Saturday


This morning I was woken by the sound of my bedroom door sliding open. This is becoming the new norm. It's usually one of two people, Master Eleven or Miss Eight. They love to come in for morning cuddles and don't really like when I sleep in.

It's 7:46am and I try to get out of bed but my mind and body are working against me. I get up to pee and then crawl back in, putting up the blinds so I can stare out of the window for a while and be with my thoughts. 

Miss Eight brings dolls in and is telling me all about each one. She makes up so many wonderful games and plays 'make believe' like an expert.

The Husband is already up and so I send him a text 'cause I want a hug. He comes in and we have ten minutes to ourselves to talk about the day ahead. He says he'll take Master Eleven to the skate park and then grab some groceries on their way home. 

8:35am and Master Thirteen is still in bed. I open his door to find him awake and reading. Miss Eight is asking me what she should eat for breakfast, this is her new dilemma... cereal or toast just isn't making the cut these days. 

I cook up some eggs and hash browns for M13 and M8. M8 drowns hers in tomato sauce. I make a smoothie and some avo on toast for myself and dive into some school work. This year I am teaching Year One and I am enthusiastically prepping some classroom decor. The laminator is heating up ready for a days work. 

Around 11am The Husband and M11 arrive home, loaded with bags of food to unpack. I pop all the food away while the kids get ready for a swim and The Husband heads to bed in prep for night shift. 

Sitting by the pool I often catch myself realising that this life of mine is pretty flippin' awesome. I feel grateful (amid the bouts of arguing and pushing and tears) and as I dive under the water I can almost feel all stresses and worries leave my body - if only for a few minutes I feel carefree and peaceful.

We come inside for lunch and hide for the remainder of the day in air con with the blinds down. It's 33 degrees outside and we are tired. We eat and the kids play happily either reading, building Technic Lego or playing with dolls. 

Not surprisingly, as if on cue, they ask for screen around 2pm. I oblige and take myself to the lounge, deciding to close my laptop for a while. I bask in the hour of not being needed.

Around 4pm I force myself to think about dinner. Sometimes I love cooking, but on hot days it really is a chore. I settle on making enchiladas so get to work in the kitchen, cranking the air con up (down?) to offset the heat radiating from the stove and oven. 

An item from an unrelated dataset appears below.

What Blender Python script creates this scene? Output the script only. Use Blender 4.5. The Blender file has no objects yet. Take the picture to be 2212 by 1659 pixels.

By 5pm we are eating around the kitchen bench, squeezing in a meal altogether before The Husband leaves for work. He feeds the dogs, gives a round of kisses goodbye and heads off for the night.

The kids cycle through the shower, I ensure teeth are brushed and make my rounds to each room, checking in with them, reading stories and saying goodnight.

My evenings are usually the same. Too many minutes spent flicking through the endless options of things to watch on TV before deciding on Friends because its the thing to put on when I can't decide what to put on and I open my laptop to blog. 

It's 10:04pm and my M8 is beside me in my bed. She does this often when The Husband is at work. She knows there is a spot there... I don't really mind. She is too wonderful for me to want her anywhere else but next to me.